Thanks Anna. She is a relentless researcher, which you need for the job. If you haven’t read her book, doesn’t this make you want to dive into it now?
Thanks very much for giving us this! I love the cookbook, and its biography is one of my favorites. I love knowing more about the making.
Thank you for giving us the pleasure of Anne’s talk. Hearing it just once was not enough.
You are most welcome, and how wonderful to see you — and hear you speak — at the Food Writing Forum.
TOTALLY makes me want to dive right into STAND FACING THE STOVE. And such good writing/creative project tips. Haven’t we all heard ourselves ask “Why did I ever get myself into this mess?”
That is so true. And then we get back to work.

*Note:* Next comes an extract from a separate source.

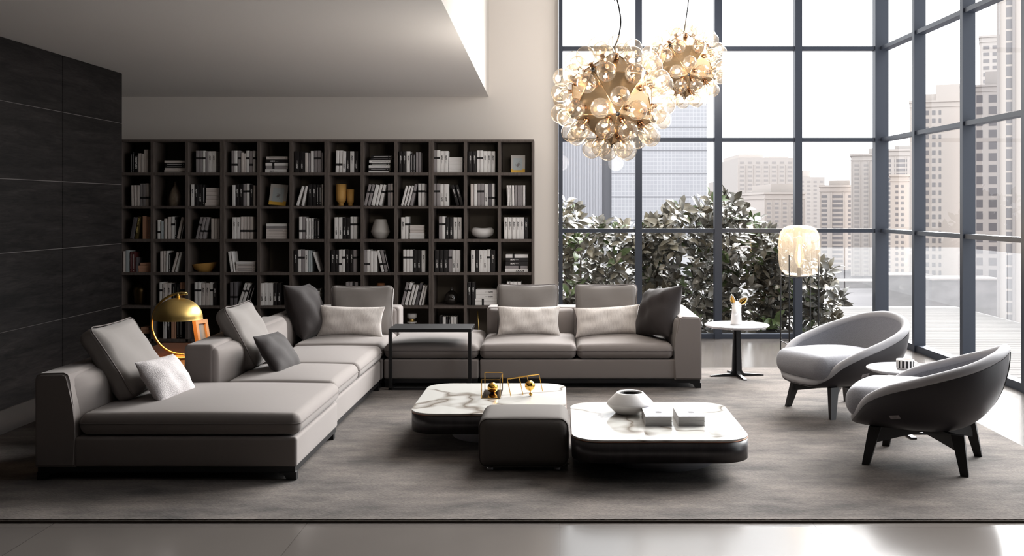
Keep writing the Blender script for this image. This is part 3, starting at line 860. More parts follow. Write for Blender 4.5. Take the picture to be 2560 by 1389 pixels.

Making messes is what it’s all about!
Thanks Dianne and Anne, very interesting to learn about that topic. I owned 2 Joy of Cooking and their app and I refer to them very often. You certainly tempted me to read the book that is now on my book to read.
Oh good! I’m sure Anne would appreciate having a few more readers. Thank you Micheline.
Julia Child said that when she interviewed Irma Rombauer, the latter was shocked that Julia was planning on testing her recipes!
Oh that’s funny. Now I’m wondering if Julia Child ever had her recipes testes. I’m getting not.